_REQUEST_
Reproduce exactly the lines of the material beneath, from the line that contains "The Blender Python" to the line that contains "place('nameplate', m_busplate(c_ - a, zt", both included, and no other lines.

(Data records)
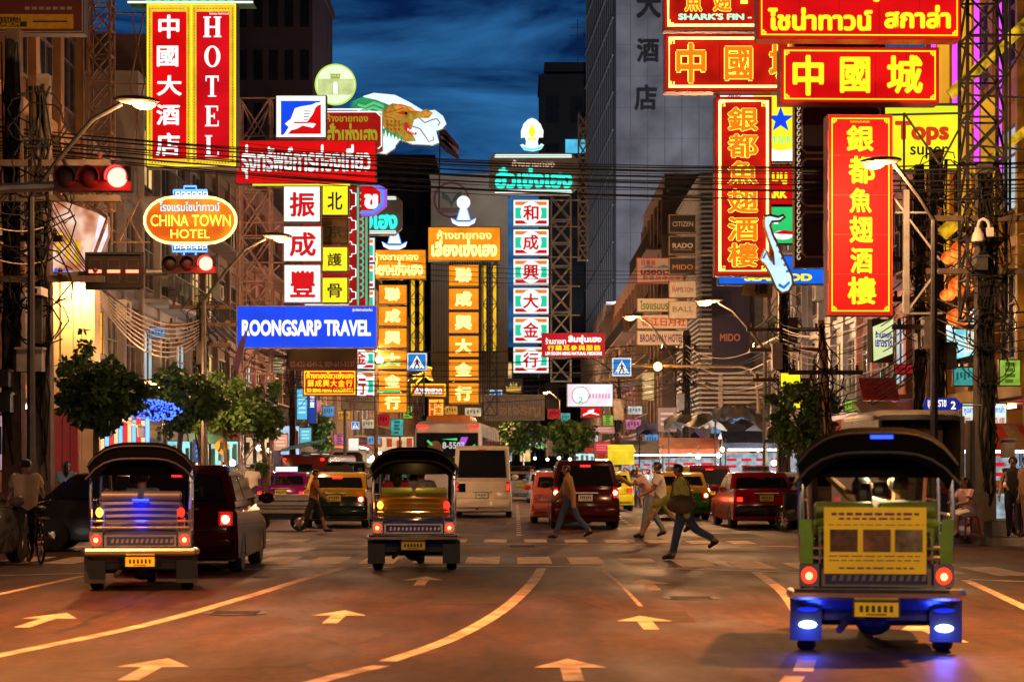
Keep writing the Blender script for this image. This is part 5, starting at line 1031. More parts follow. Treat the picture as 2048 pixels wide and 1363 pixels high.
s = Sign('character_banner', 'tan cloth banner with one dark character under the seafood sign', 'banner', (1484, 568, 1546, 594), 49.5, .03); s.poly('cloth', [(1490, 566), (1546, 566), (1544, 596), (1482, 590)], M('tan cloth', (.45, .30, .14), .8, 0, .3, 2), .03, 0); s.text('樓', (1507, 568, 1536, 588), BLKL, .03, .034)
# --- watch boards and hotel name boards
for nm, b_, mat, lm, w_ in (('CITIZEN', (1339, 430, 1391, 465), M('black board', (.02, .018, .018), .4), M('silver lettering', (.5, .46, .42), .5), .005), ('RADO', (1339, 473, 1391, 508), MC['black board'], MC['silver lettering'], .03), ('MIDO', (1339, 516, 1391, 548), MC['black board'], M('copper lettering', (.42, .2, .1), .5), .015), ('HAMILTON', (1339, 561, 1391, 594), M('grey board', (.42, .38, .35), .6, 0, .2), M('dark grey lettering', (.12, .1, .1), .6), .01), ('BALL', (1339, 603, 1392, 636), MC['grey board'], MC['dark grey lettering'], .005)):
    s = Sign('watch_board', ('black' if mat is MC['black board'] else 'grey') + ' unlit board lettered %s in the stacked column' % nm, 'sign', b_, 94, .35, 0, 'stacked watch boards', CAB, mat); x0, y0, x1, y1 = b_
    dy = 3 if nm == 'BALL' else 0; s.text(nm, (x0 + 6, y0 + 13 - dy, x1 - 5, y0 + 23 - dy), lm, w_); s.ring('frame', (x0 - .6, y0 - .6, x1 + .6, y1 + .6), 1, M('tan edge', (.4, .3, .2), .5), .03)
    if nm == 'RADO': s.text('SWITZERLAND', (x0 + 8, y0 + 25, x1 - 7, y0 + 27.5), lm, 0)
    if nm == 'HAMILTON': s.rect('badge', (x0 + 4, y0 + 11, x0 + 9, y0 + 17), M('orange badge', (.6, .25, .05), .5), .02)
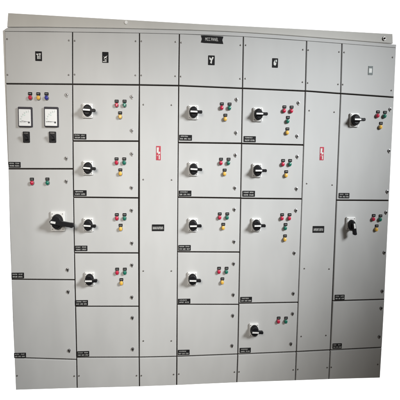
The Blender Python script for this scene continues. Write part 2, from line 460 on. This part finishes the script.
# nameplates in the lower left corner of the doors
NP = {(0, 0): (8.6, 20.6, 162, 167.4), (0, 1): (11.6, 24, 272.6, 278.4), (0, 2): (14.2, 26, 352.6, 357.8),
      (1, 0): (74, 86.4, 134, 139.2), (1, 1): (74.2, 86.6, 190.2, 195.8), (1, 2): (75, 87.4, 245.6, 251), (1, 3): (75.6, 88, 300, 305.6), (1, 4): (77.2, 89.2, 351, 356.6),
      (3, 0): (179.2, 192, 135, 140.4), (3, 1): (178.8, 191.4, 190.6, 196), (3, 2): (178.4, 190.8, 245, 250.6), (3, 3): (178, 190.4, 298.6, 303.6), (3, 4): (177.8, 189.6, 349.6, 355),
      (4, 0): (243.6, 255.8, 136.3, 142), (4, 1): (242.4, 255, 190.8, 196.6), (4, 2): (240.3, 252, 296.8, 302.2), (4, 3): (239.6, 250.8, 347.6, 352.8),
      (6, 0): (338.6, 349.4, 193, 198.2), (6, 1): (334.6, 344.6, 294.6, 300), (6, 2): (332.4, 341.8, 343.2, 348.6)}
for i, (key, (x0, x1, y0, y1)) in enumerate(NP.items()):
    (a, zb), (c_, zt) = sight(x0, y1), sight(x1, y0)
    me = m_nameplate(c_ - a, zt - zb, 11 + i)
    place('nameplate', me, DOORS[key], ((a + c_) / 2, 0, (zb + zt) / 2))
for key, (x0, x1, y0, y1), sd in (((2, 0), (152, 164.2, 224.4, 231), 3), ((5, 0), (312.6, 324.2, 226, 232.6), 5)):
    (a, zb), (c_, zt) = sight(x0, y1), sight(x1, y0)
    place('nameplate', m_busplate(c_ - a, zt - zb, sd, 1), DOORS[key], ((a + c_) / 2, 0, (zb + zt) / 2))

# red danger stickers
for key, (x0, x1, y0, y1) in (((2, 0), (156.1, 160.8, 146, 160.2)), ((5, 0), (319.5, 324, 147, 160.2))):
    (a, zb), (c_, zt) = sight(x0, y1), sight(x1, y0)
    w, h = c_ - a, zt - zb; b = MB()
    b.slab(rrect(0, 0, w, h, .002), .001, -.0015, 'danger', .0004)
    bolt = [(-.36, .40), (-.36, .02), (-.06, .02), (-.06, -.1), (.40, -.02), (.34, .10), (.02, .10), (.12, .40)]
    b.slab([(x * w, z * h) for x, z in bolt], -.001, -.0021, 'ink')
    b.slab(rect(w * .18, -h * .29, w * .24, h * .3), -.001, -.0021, 'ink')
    b.slab(rect(-w * .2, -h * .17, w * .3, h * .035), -.001, -.0021, 'ink')
    place('danger_sticker', b.mesh('danger_sticker'), DOORS[key], ((a + c_) / 2, 0, (zb + zt) / 2))

# maker stickers on the top covers
def sticker(c, x0, x1, y0, y1, shapes, base='blackm'):
    (a, zb), (c_, zt) = sight(x0, y1), sight(x1, y0); w, h = c_ - a, zt - zb; b = MB()
    b.slab(rrect(0, 0, w, h, .0025), .001, -.0018, base, .0005)
    for mat, pts in shapes: b.slab([(x * w, z * h) for x, z in pts], -.0013, -.0024, mat)
    place('maker_sticker', b.mesh('maker_sticker'), DOORS[c, 'top'], ((a + c_) / 2, 0, (zb + zt) / 2))
def rr(x0, x1, z0, z1): return [(x0, z0), (x1, z0), (x1, z1), (x0, z1)]
sticker(0, 35.4, 41.9, 51.5, 60.9, [('ink', rr(-.34, -.02, .13, .25)), ('ink', rr(.04, .34, .17, .29)), ('ink', rr(-.2, -.1, -.3, .13)), ('ink', rr(.14, .27, -.3, .17)), ('sticker', rr(-.06, .05, -.3, .05))])
sticker(1, 102.3, 108.5, 52.1, 62.7, [('ink', [(-.3, .12), (-.12, .0), (.02, .08), (.36, .17), (.14, .0), (.3, -.14), (.02, -.05), (-.3, -.22), (-.16, -.05)]), ('ink', rr(-.12, .2, -.3, -.2)), ('ink', rr(-.4, .2, -.43, -.36))])
sticker(3, 208.1, 214.8, 55.6, 65, [('ink', [(-.3, .34), (-.34, .1), (-.1, -.02), (-.2, -.3), (.06, -.36), (.1, -.02), (.34, .3), (.1, .36), (.0, .14)])])
sticker(4, 272, 278.1, 58.4, 67.6, [('ink', [(-.06, .34), (-.26, .05), (-.24, -.2), (.04, -.3), (.2, -.12), (.18, .1), (.04, -.02), (-.02, .1)]), ('sticker', rr(.06, .3, .12, .34))])
sticker(6, 367.9, 373.0, 66, 75, [('stickerdark', rr(-.48, .48, .24, .48)), ('stickerdark', rr(-.48, .48, -.48, -.27)), ('stickerdark', rr(.32, .48, -.27, .24)), ('stickerdark', rr(-.48, -.36, -.27, .24)), ('ink', rr(-.28, .28, -.2, .18))], 'sticker')

# ribbon nameplate with notched ends
(a, zb), (c_, zt) = sight(200.9, 43.1), sight(223.4, 36.2); w, h = c_ - a, zt - zb
b = MB()
rib = [(-.5, -.42), (-.37, -.46), (.37, -.5), (.5, -.5), (.452, -.02), (.5, .44), (.37, .46), (-.37, .5), (-.5, .48), (-.455, .04)]
b.slab([(x * w, z * h) for x, z in rib], .001, -.002, 'blackm')
fc = bpy.data.curves.new('text', 'FONT'); fc.body = 'MCC PANEL'; fc.size = h * .6; fc.align_x = 'CENTER'; fc.align_y = 'CENTER'
fo = bpy.data.objects.new('text', fc); COL.objects.link(fo)
bpy.context.view_layer.update()
tm = fo.evaluated_get(bpy.context.evaluated_depsgraph_get()).to_mesh()
xs = [v.co.x for v in tm.vertices]; sx = w * .58 / (max(xs) - min(xs)); mid = (max(xs) + min(xs)) / 2
i0 = len(b.v); b.v += [((v.co.x - mid) * sx - w * .02, -.0026, v.co.y) for v in tm.vertices]
for p in tm.polygons: b.f.append(tuple(i0 + k for k in p.vertices)); b.m.append(b.mi('ink'))
fo.to_mesh_clear(); bpy.data.objects.remove(fo); bpy.data.curves.remove(fc)
me = b.mesh('ribbon_nameplate')
place('ribbon_nameplate', me, DOORS[3, 'top'], ((a + c_) / 2, 0, (zb + zt) / 2))

# two dial meters and their selector switches
for i, (x0, x1) in enumerate(((18.6, 32.0), (44.6, 58.2))):
    (a, zb), (c_, zt) = sight(x0, 126.8, .01), sight(x1, 107.1, .01); w, h = c_ - a, zt - zb
    o_ = ((a + c_) / 2, 0, (zb + zt) / 2)
    b = MB(); b.slab(rrect(0, 0, w, h, .004), .001, -.018, 'meter', .003); mt_ = place('meter_frame', b.mesh('meter_frame'), DOORS[0, 0], o_)
    b = MB()
    fw, fh, fz = w * .86, h * .83, -h * .035
    b.slab(rrect(0, fz, fw, fh, .003), -.0175, -.0185, 'dial')
    cx, cz, r = fw * .34, fz - fh * .27, fw * .66           # scale arc round a pivot near the lower right
    for k in range(31):
        ang = math.radians(92 + 86 * k / 30); l = .009 if k % 5 == 0 else .0045
        pts = turn(rect(r + l / 2, 0, l, .0008), math.degrees(ang))
        b.slab([(x + cx, z * 1.25 + cz) for x, z in pts], -.0184, -.0189, 'dialtint' if k % 5 else 'meter')
    ang = 172 if i == 0 else 176
    b.slab([(x + cx, z * 1.2 + cz) for x, z in turn(rect(r * .48, 0, r * .98, .0016), ang)], -.0186, -.0192, 'dialink')
    rnd = random.Random(i); word_marks(b, -fw * .42, fw * .05, fz - fh * .27, .004, -.0184, rnd, 'dialink')
    b.lathe([(.0055, .0184), (.0055, .0205), (.004, .0212)], 'dialink', cx=cx, cz=cz - .002, sx=.85, n=16)
    b.slab(rect(fw * -.02, fz + fh * .14, .008, .006), -.0184, -.0189, 'dialtint')
    place('meter_dial', b.mesh('meter_dial'), DOORS[0, 0], o_)
for (x0, x1) in ((22.9, 29.4), (49.0, 55.8)):
    (a, zb), (c_, zt) = sight(x0, 142.5, .008), sight(x1, 131.6, .008); w, h = c_ - a, zt - zb
    b = MB(); b.slab(rrect(0, 0, w, h, .003), .001, -.008, 'black', .002)
    b.slab(rect(0, h * .36, w * .6, .0022), -.0075, -.0086, 'steel')
    b.lathe([(.0125, .0075), (.0125, .014), (.011, .024), (.009, .026)], 'black', cz=-h * .08, sx=.85, sz=1.1, n=24)
    b.slab(turn(rrect(0, 0, .008, .036, .003), 38), -.022, -.034, 'black', .0015)
    o_ = place('selector_switch', b.mesh('selector_switch'), DOORS[0, 0], ((a + c_) / 2, 0, (zb + zt) / 2))

# ------------------------------------------------------------------ setting
b = MB()
b.box(-1.16, 1.14, .04, .60, -.0155, -.010, 'floor')
fl = place('floor', b.mesh('floor'), None, (0, 0, 0)); fl['kind'] = 'structure'

# ------------------------------------------------------------------ light
w = bpy.data.worlds.new('World'); scene.world = w; w.use_nodes = True
nt = w.node_tree; bg = nt.nodes['Background']
tc = nt.nodes.new('ShaderNodeTexCoord'); sp = nt.nodes.new('ShaderNodeSeparateXYZ'); nt.links.new(tc.outputs['Generated'], sp.inputs[0])
mr = nt.nodes.new('ShaderNodeMapRange'); mr.interpolation_type = 'SMOOTHSTEP'
mr.inputs['From Min'].default_value = 0.0; mr.inputs['From Max'].default_value = .12
nt.links.new(sp.outputs['Y'], mr.inputs['Value'])
mx = nt.nodes.new('ShaderNodeMix'); mx.data_type = 'RGBA'
mx.inputs['A'].default_value = (.058, .050, .041, 1)       # the dim warm room in front of the cabinet
mx.inputs['B'].default_value = (1.5, 1.5, 1.5, 1)        # the white studio backdrop behind it
nt.links.new(mr.outputs['Result'], mx.inputs['Factor']); nt.links.new(mx.outputs['Result'], bg.inputs['Color'])
bg.inputs['Strength'].default_value = 1.0

def aim(o, tgt): o.rotation_euler = (Vector(tgt) - o.location).to_track_quat('-Z', 'Y').to_euler()
def spot(name, pos, tgt, cone, sy, roll, energy, col, soft):
    d = bpy.data.lights.new(name, 'SPOT'); d.energy = energy; d.spot_size = math.radians(cone); d.spot_blend = 1.0
    d.shadow_soft_size = soft; d.color = col
    o = bpy.data.objects.new(name, d); COL.objects.link(o); o.location = pos
    q = (Vector(tgt) - o.location).to_track_quat('-Z', 'Y').to_matrix() @ Matrix.Rotation(roll, 3, 'Z')
    o.rotation_euler = q.to_euler(); o.scale = (1, math.exp(sy), 1)
    return d
kd = spot('key_lamp', (2.797, -3.008, 2.999), (-.05, 0, 1.15), 47.6, -.259, .823, 1060, (.955, .985, 1.0), .60)
fd = spot('fill_lamp', (-1.074, -3.94, 2.474), (-.601, 0, 1.145), 32.45, .807, .44, 445, (1.0, .945, .87), .7)

# ------------------------------------------------------------------ render settings
scene.render.engine = 'CYCLES'
scene.view_settings.view_transform = 'Standard'; scene.view_settings.look = 'None'
scene.view_settings.exposure = 0.06; scene.view_settings.gamma = 1
scene.cycles.max_bounces = 6
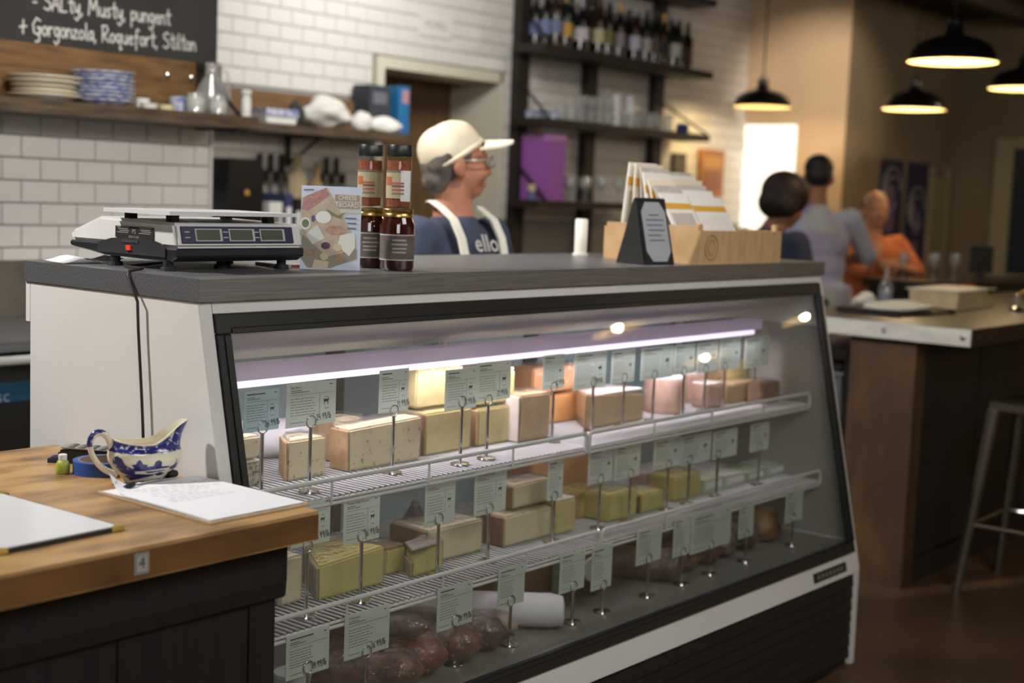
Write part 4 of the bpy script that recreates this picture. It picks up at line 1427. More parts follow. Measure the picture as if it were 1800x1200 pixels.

_RIGHT ANSWER_
The Blender Python script for this scene continues. Write part 2, from line 460 on. This part finishes the script.
# nameplates in the lower left corner of the doors
NP = {(0, 0): (8.6, 20.6, 162, 167.4), (0, 1): (11.6, 24, 272.6, 278.4), (0, 2): (14.2, 26, 352.6, 357.8),
      (1, 0): (74, 86.4, 134, 139.2), (1, 1): (74.2, 86.6, 190.2, 195.8), (1, 2): (75, 87.4, 245.6, 251), (1, 3): (75.6, 88, 300, 305.6), (1, 4): (77.2, 89.2, 351, 356.6),
      (3, 0): (179.2, 192, 135, 140.4), (3, 1): (178.8, 191.4, 190.6, 196), (3, 2): (178.4, 190.8, 245, 250.6), (3, 3): (178, 190.4, 298.6, 303.6), (3, 4): (177.8, 189.6, 349.6, 355),
      (4, 0): (243.6, 255.8, 136.3, 142), (4, 1): (242.4, 255, 190.8, 196.6), (4, 2): (240.3, 252, 296.8, 302.2), (4, 3): (239.6, 250.8, 347.6, 352.8),
      (6, 0): (338.6, 349.4, 193, 198.2), (6, 1): (334.6, 344.6, 294.6, 300), (6, 2): (332.4, 341.8, 343.2, 348.6)}
for i, (key, (x0, x1, y0, y1)) in enumerate(NP.items()):
    (a, zb), (c_, zt) = sight(x0, y1), sight(x1, y0)
    me = m_nameplate(c_ - a, zt - zb, 11 + i)
    place('nameplate', me, DOORS[key], ((a + c_) / 2, 0, (zb + zt) / 2))
for key, (x0, x1, y0, y1), sd in (((2, 0), (152, 164.2, 224.4, 231), 3), ((5, 0), (312.6, 324.2, 226, 232.6), 5)):
    (a, zb), (c_, zt) = sight(x0, y1), sight(x1, y0)
    place('nameplate', m_busplate(c_ - a, zt - zb, sd, 1), DOORS[key], ((a + c_) / 2, 0, (zb + zt) / 2))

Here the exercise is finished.